▸ PROBLEM REQUIREMENTS
Write every line out verbatim and omit the pictures.

-- Start --

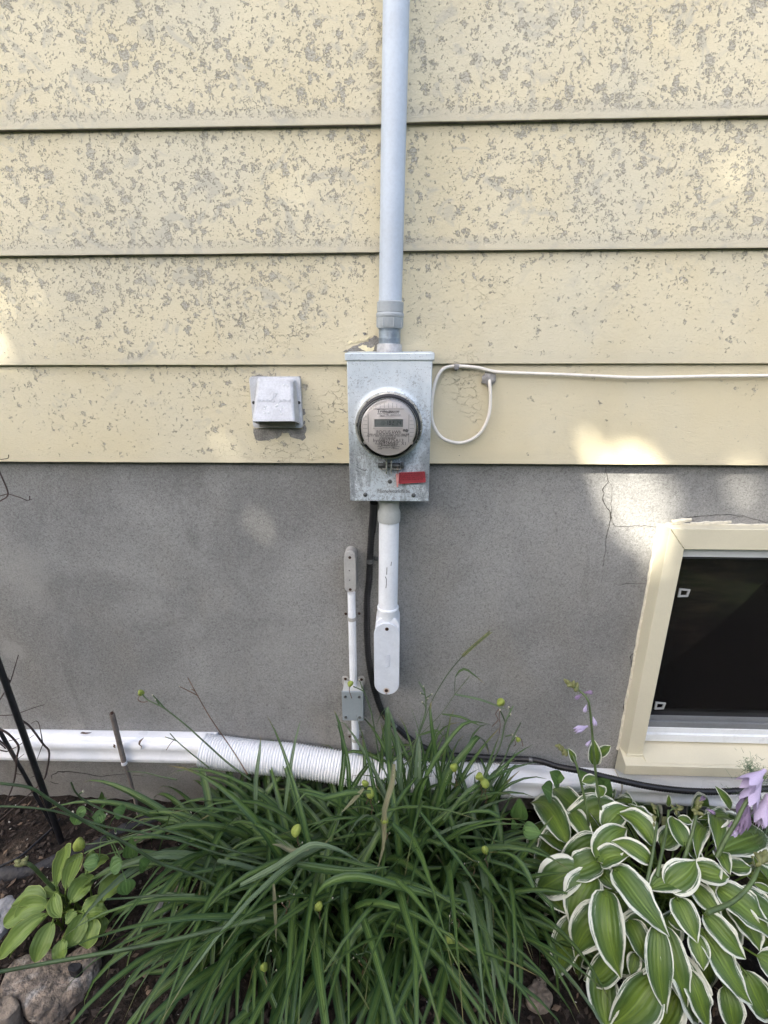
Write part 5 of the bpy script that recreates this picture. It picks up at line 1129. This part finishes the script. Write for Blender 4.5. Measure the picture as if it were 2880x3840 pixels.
# flower stalks
BUD = MB().lathe([(.15, -1), (.8, -.5), (1, 0), (.7, .6), (.1, 1)], (0, 0, 0), (0, 0, 1), 7).mesh('bud', 60); BUD.materials.append(MT['bud'])
def put(name, me, p, parent, scale, dirv=None):
    o = bpy.data.objects.new(name, me); COL.objects.link(o); o.parent = parent; o.location = V(p)-base_of(parent); o.scale = scale
    if dirv is not None: o.rotation_euler = V(dirv).to_track_quat('Z', 'Y').to_euler()
    return o
def flower_mesh(name, m, open_=1.0):
    mb = MB(); n = 6                            # a six-lobed trumpet
    prof = [(.10, 0), (.14, .25), (.26, .5), (.42, .75), (.55*open_+.2*(1-open_), 1.0)]
    vs_ = []; K = 24
    for r, h in prof:
        for k in range(K):
            a = 2*PI*k/K; lob = (.5+.5*math.cos(a*n)); rr3 = r*(1-.35*(1-lob)*max(0, h-.45)); vs_.append((rr3*math.cos(a), rr3*math.sin(a), h+(.35*lob*max(0, h-.6)/.4 if h > .6 else 0)))
    mb.add(vs_, [(i*K+k, i*K+(k+1) % K, (i+1)*K+(k+1) % K, (i+1)*K+k) for i in range(len(prof)-1) for k in range(K)])
    me = mb.mesh(name, 60); me.materials.append(m); return me
FL = flower_mesh('flower', MT['lilac']); FB = flower_mesh('flower', MT['lilac'], .25); FD = flower_mesh('withered_flower', MT['lilac_dry'], .2)
def hstalk(pts, ys, r, head=None, flowers=(), nb=12, hs_=.016, m='stem'):
    n = len(pts); P = [W(*ZH(*p), ys[0]+(ys[1]-ys[0])*i/(n-1)) for i, p in enumerate(pts)]; SP = smooth_path(P, .015)
    o = MB().tube(SP, [r*(1.1-.35*i/len(SP)) for i in range(len(SP))], 8).build('flower_stalk', MT[m], hosta, smooth=60)
    if head:
        c_ = W(*ZH(*head), ys[1]); d_ = (SP[-1]-SP[-4]).normalized()
        for k in range(nb):
            f_ = k/nb; dv = (d_*(.3+f_)+V((rh_.gauss(0, .6), rh_.gauss(0, .6), rh_.gauss(0, .3)))).normalized()
            put('bud', BUD, c_+d_*(f_-.5)*hs_*1.6+dv*hs_*.35*(1.2-f_), o, (hs_*.26, hs_*.26, hs_*.5), dv)
    for a, b, dx, dz, ln, kind in flowers:
        p = W(*ZH(a, b), ys[1]-.004); put('withered_flower' if kind is FD else 'flower', kind, p, o, (ln*.75, ln*.75, ln), (dx, -.35, dz))
    return o
hstalk([(600,1010),(580,860),(560,740),(540,540),(525,360),(508,220),(470,165),(400,112)], (-.28,-.16), .0040, (408,118), [(502,368,-1,-.1,.036,FB),(494,235,-.3,-1,.018,FB),(535,310,.3,-1,.021,FB),(520,455,-.7,-.8,.018,FB),(478,160,.6,.3,.02,FD),(465,170,-.8,-.4,.02,FD)], 14, .024)
hstalk([(520,1100),(495,880),(470,760),(430,600),(392,528),(350,512)], (-.28,-.18), .0040, (345,508), (), 12, .022)
hstalk([(1050,1430),(1070,1300),(1095,1200),(1150,1030),(1178,900)], (-.48,-.34), .0052, (1180,865), [(1195,830,.2,1,.018,FD),(1235,880,.9,-.3,.018,FD)], 14, .022)
hstalk([(1240,1525),(1400,1455),(1500,1360),(1540,1290),(1562,1230)], (-.56,-.46), .0056, (1585,1190), (), 16, .027)
hstalk([(870,1330),(900,1180),(920,1050),(932,970)], (-.46,-.34), .0042, (915,945), (), 7, .014)
hstalk([(930,1300),(965,1130),(990,1000),(1003,890)], (-.46,-.30), .0042, (970,965), (), 10, .02); hstalk([(1000,900),(1030,880),(1060,868)], (-.30,-.28), .002, (1065,880), (), 9, .02); hstalk([(940,930),(935,890),(930,860)], (-.34,-.3), .0018, (908,872), (), 7, .014)
hstalk([(1300,1180),(1360,1060),(1420,960),(1470,860),(1540,760),(1600,680)], (-.42,-.32), .0052, None, [(1600,640,-.8,-.3,.06,FL),(1580,690,-.6,-.8,.062,FL),(1615,790,-.3,-1,.06,FL),(1640,700,.4,-1,.06,FL),(1590,860,-.2,-1,.045,FB),(1500,860,-.3,-1,.05,FD),(1472,790,-.2,-1,.045,FD),(1475,940,-.5,-.7,.035,FD),(1450,985,-.9,-.6,.035,FB),(1395,960,-.3,-1,.035,FD),(1365,985,-.2,-1,.035,FB),(1310,1065,.1,-1,.04,FB),(1650,820,.2,-1,.06,FL)])
def small_leaf(b, t, wd, y, conv, m, parent, prof=lance, arch_h=.08, fold=.25, yt=None, foot=None):
    pb = W(*conv(*b), y); pt = W(*conv(*t), y-.01 if yt is None else yt); sc_ = {ZH: 1.651, ZL: 1.508, ZM: 1.508, Z5: 2.37}[conv]
    dep_ = (pb-EYE).dot(FWD); nrm = ((EYE-pb).normalized()+V((0, 0, .4))).normalized()
    return broad_leaf(pb, pt, wd/sc_*dep_/FPX*1.05, nrm, arch_h, m, parent, foot, prof, fold, .05, seed=wd, r=.0015)
for b, t, wd, y in (((545,610),(540,450),75,-.18),((562,555),(645,490),55,-.18),((420,590),(380,505),45,-.20),((560,690),(465,715),60,-.2),((555,740),(600,800),80,-.22),((1385,880),(1290,738),55,-.36),((1545,1240),(1528,1170),26,-.46),((1530,1345),(1640,1395),45,-.47),((1000,865),(1005,790),28,-.30),((1060,935),(1150,965),50,-.32)):
    small_leaf(b, t, wd, y, ZH, MT['hosta'], hosta)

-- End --

▸ PROBLEM SOLUTION
Write part 5 of the bpy script that recreates this picture. It picks up at line 1129. This part finishes the script. Write for Blender 4.5. Measure the picture as if it were 2880x3840 pixels.
# flower stalks
BUD = MB().lathe([(.15, -1), (.8, -.5), (1, 0), (.7, .6), (.1, 1)], (0, 0, 0), (0, 0, 1), 7).mesh('bud', 60); BUD.materials.append(MT['bud'])
def put(name, me, p, parent, scale, dirv=None):
    o = bpy.data.objects.new(name, me); COL.objects.link(o); o.parent = parent; o.location = V(p)-base_of(parent); o.scale = scale
    if dirv is not None: o.rotation_euler = V(dirv).to_track_quat('Z', 'Y').to_euler()
    return o
def flower_mesh(name, m, open_=1.0):
    mb = MB(); n = 6                            # a six-lobed trumpet
    prof = [(.10, 0), (.14, .25), (.26, .5), (.42, .75), (.55*open_+.2*(1-open_), 1.0)]
    vs_ = []; K = 24
    for r, h in prof:
        for k in range(K):
            a = 2*PI*k/K; lob = (.5+.5*math.cos(a*n)); rr3 = r*(1-.35*(1-lob)*max(0, h-.45)); vs_.append((rr3*math.cos(a), rr3*math.sin(a), h+(.35*lob*max(0, h-.6)/.4 if h > .6 else 0)))
    mb.add(vs_, [(i*K+k, i*K+(k+1) % K, (i+1)*K+(k+1) % K, (i+1)*K+k) for i in range(len(prof)-1) for k in range(K)])
    me = mb.mesh(name, 60); me.materials.append(m); return me
FL = flower_mesh('flower', MT['lilac']); FB = flower_mesh('flower', MT['lilac'], .25); FD = flower_mesh('withered_flower', MT['lilac_dry'], .2)
def hstalk(pts, ys, r, head=None, flowers=(), nb=12, hs_=.016, m='stem'):
    n = len(pts); P = [W(*ZH(*p), ys[0]+(ys[1]-ys[0])*i/(n-1)) for i, p in enumerate(pts)]; SP = smooth_path(P, .015)
    o = MB().tube(SP, [r*(1.1-.35*i/len(SP)) for i in range(len(SP))], 8).build('flower_stalk', MT[m], hosta, smooth=60)
    if head:
        c_ = W(*ZH(*head), ys[1]); d_ = (SP[-1]-SP[-4]).normalized()
        for k in range(nb):
            f_ = k/nb; dv = (d_*(.3+f_)+V((rh_.gauss(0, .6), rh_.gauss(0, .6), rh_.gauss(0, .3)))).normalized()
            put('bud', BUD, c_+d_*(f_-.5)*hs_*1.6+dv*hs_*.35*(1.2-f_), o, (hs_*.26, hs_*.26, hs_*.5), dv)
    for a, b, dx, dz, ln, kind in flowers:
        p = W(*ZH(a, b), ys[1]-.004); put('withered_flower' if kind is FD else 'flower', kind, p, o, (ln*.75, ln*.75, ln), (dx, -.35, dz))
    return o
hstalk([(600,1010),(580,860),(560,740),(540,540),(525,360),(508,220),(470,165),(400,112)], (-.28,-.16), .0040, (408,118), [(502,368,-1,-.1,.036,FB),(494,235,-.3,-1,.018,FB),(535,310,.3,-1,.021,FB),(520,455,-.7,-.8,.018,FB),(478,160,.6,.3,.02,FD),(465,170,-.8,-.4,.02,FD)], 14, .024)
hstalk([(520,1100),(495,880),(470,760),(430,600),(392,528),(350,512)], (-.28,-.18), .0040, (345,508), (), 12, .022)
hstalk([(1050,1430),(1070,1300),(1095,1200),(1150,1030),(1178,900)], (-.48,-.34), .0052, (1180,865), [(1195,830,.2,1,.018,FD),(1235,880,.9,-.3,.018,FD)], 14, .022)
hstalk([(1240,1525),(1400,1455),(1500,1360),(1540,1290),(1562,1230)], (-.56,-.46), .0056, (1585,1190), (), 16, .027)
hstalk([(870,1330),(900,1180),(920,1050),(932,970)], (-.46,-.34), .0042, (915,945), (), 7, .014)
hstalk([(930,1300),(965,1130),(990,1000),(1003,890)], (-.46,-.30), .0042, (970,965), (), 10, .02); hstalk([(1000,900),(1030,880),(1060,868)], (-.30,-.28), .002, (1065,880), (), 9, .02); hstalk([(940,930),(935,890),(930,860)], (-.34,-.3), .0018, (908,872), (), 7, .014)
hstalk([(1300,1180),(1360,1060),(1420,960),(1470,860),(1540,760),(1600,680)], (-.42,-.32), .0052, None, [(1600,640,-.8,-.3,.06,FL),(1580,690,-.6,-.8,.062,FL),(1615,790,-.3,-1,.06,FL),(1640,700,.4,-1,.06,FL),(1590,860,-.2,-1,.045,FB),(1500,860,-.3,-1,.05,FD),(1472,790,-.2,-1,.045,FD),(1475,940,-.5,-.7,.035,FD),(1450,985,-.9,-.6,.035,FB),(1395,960,-.3,-1,.035,FD),(1365,985,-.2,-1,.035,FB),(1310,1065,.1,-1,.04,FB),(1650,820,.2,-1,.06,FL)])
def small_leaf(b, t, wd, y, conv, m, parent, prof=lance, arch_h=.08, fold=.25, yt=None, foot=None):
    pb = W(*conv(*b), y); pt = W(*conv(*t), y-.01 if yt is None else yt); sc_ = {ZH: 1.651, ZL: 1.508, ZM: 1.508, Z5: 2.37}[conv]
    dep_ = (pb-EYE).dot(FWD); nrm = ((EYE-pb).normalized()+V((0, 0, .4))).normalized()
    return broad_leaf(pb, pt, wd/sc_*dep_/FPX*1.05, nrm, arch_h, m, parent, foot, prof, fold, .05, seed=wd, r=.0015)
for b, t, wd, y in (((545,610),(540,450),75,-.18),((562,555),(645,490),55,-.18),((420,590),(380,505),45,-.20),((560,690),(465,715),60,-.2),((555,740),(600,800),80,-.22),((1385,880),(1290,738),55,-.36),((1545,1240),(1528,1170),26,-.46),((1530,1345),(1640,1395),45,-.47),((1000,865),(1005,790),28,-.30),((1060,935),(1150,965),50,-.32)):
    small_leaf(b, t, wd, y, ZH, MT['hosta'], hosta)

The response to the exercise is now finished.